Para formular un juicio sobre el desarrollo de la democracia en un país determinado no se debe hacer la pregunta ‘¿quién vota?’ sino ‘¿en cuáles asuntos puede uno votar?’. La democracia es compatible con la desigualdad, la injusticia, el cumplimiento parcial de las leyes, las mentiras y la ofuscación, un estilo político tecnocrático, e incluso con una buena dosis de violencia arbitraria. La vida cotidiana de la política democrática no es un espectáculo que inspire reverencia: una riña sin fin entre ambiciones mezquinas, retórica cuyo propósito es ocultar y engañar, dudosas conexiones entre el poder y el dinero, leyes que no pretenden siquiera ser justas, políticas que refuerzan el privilegio. No sorprende, por tanto, que después de la liberalización, la transición y la consolidación, hayamos descubierto que hay algo que todavía falta mejorar: la democracia. Como John Stuart Mill observó en alguna parte, “sin salarios decentes y alfabetismo universal, ningún gobierno de opinión pública es posible”. Mas no hay nada en la democracia per se que garantice que los salarios serán decentes y el alfabetismo universal. La solución del siglo XIX a este problema fue restringir la ciudadanía a quienes estuvieran en condiciones de ejercerla. Pero hoy la ciudadanía es nominalmente universal, al tiempo que muchas personas no disfrutan de las condiciones necesarias para ejercerla.
Los gobiernos que emanan de elecciones democráticas pueden ser: ineficientes e incapaces, corruptos e irresponsables, cortos de miras y dominados por intereses particulares. Se dio por sentado que el fin del dominio del PRI traería en automático una etapa en la que las políticas consensuadas produjeran políticas públicas que respondieran mejor al “interés público”, entendidas como aquellas que alientan el crecimiento económico, servicios públicos universales y de calidad, más justicia social, menor corrupción y sobre todo nuevas formas del ejercicio del poder. La ecuación de la democracia tiene dos lados. Conlleva y exige no sólo la representación plural sino la cooperación entre los integrantes de esa pluralidad, no sólo la clara delimitación entre las facultades de las ramas de gobierno sino su colaboración, no sólo el establecimiento de nuevas reglas de la competencia sino la disposición a respetarlas, no sólo la creación de órganos autónomos sino el compromiso de no capturarlos y acogerse a sus decisiones. Pusimos en práctica las primeras pero no las segundas.

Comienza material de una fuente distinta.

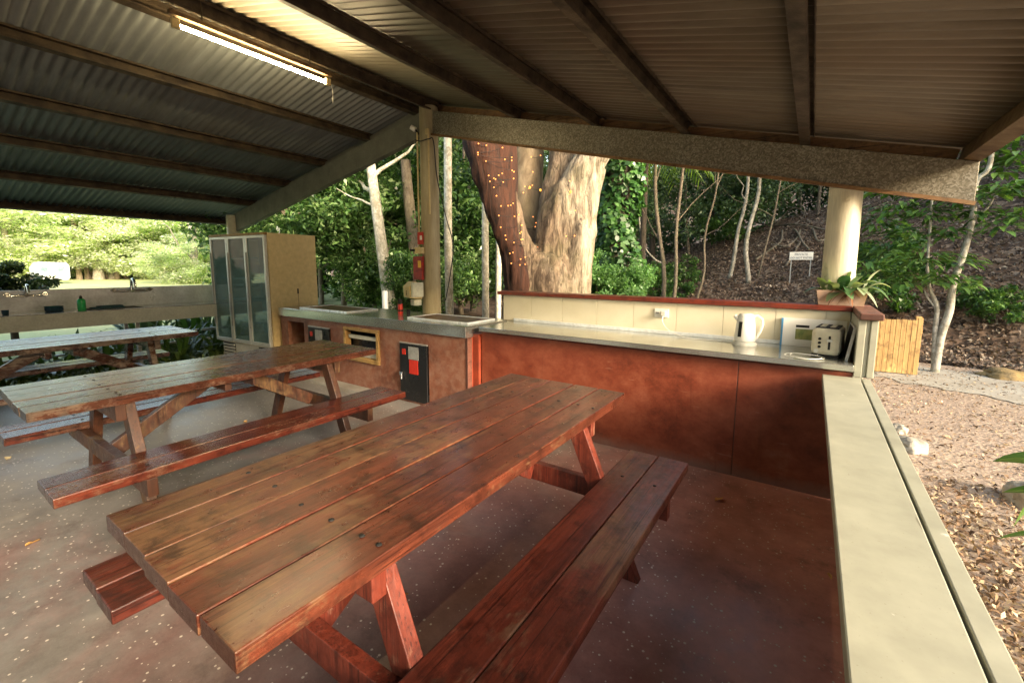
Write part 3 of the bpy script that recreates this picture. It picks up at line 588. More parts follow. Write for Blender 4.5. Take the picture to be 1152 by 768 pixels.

Más que el arreglo político que define la forma de gobierno —sistemas parlamentarios exitosos y desastrosos, presidencialismos prósperos y ruinosos, multipartidismos productivos e ineficaces, gobiernos divididos en pleitos paralizantes y capaces de llegar a acuerdos— son las instituciones económicas y legales las que modelan la conducta de las elites y de los ciudadanos. Por eso habría que apostar a aquellas reformas que lleven al crecimiento económico y al fortalecimiento de la legalidad. Seguimos siendo un país de fueros y privilegios y no uno de igualdad ante la ley.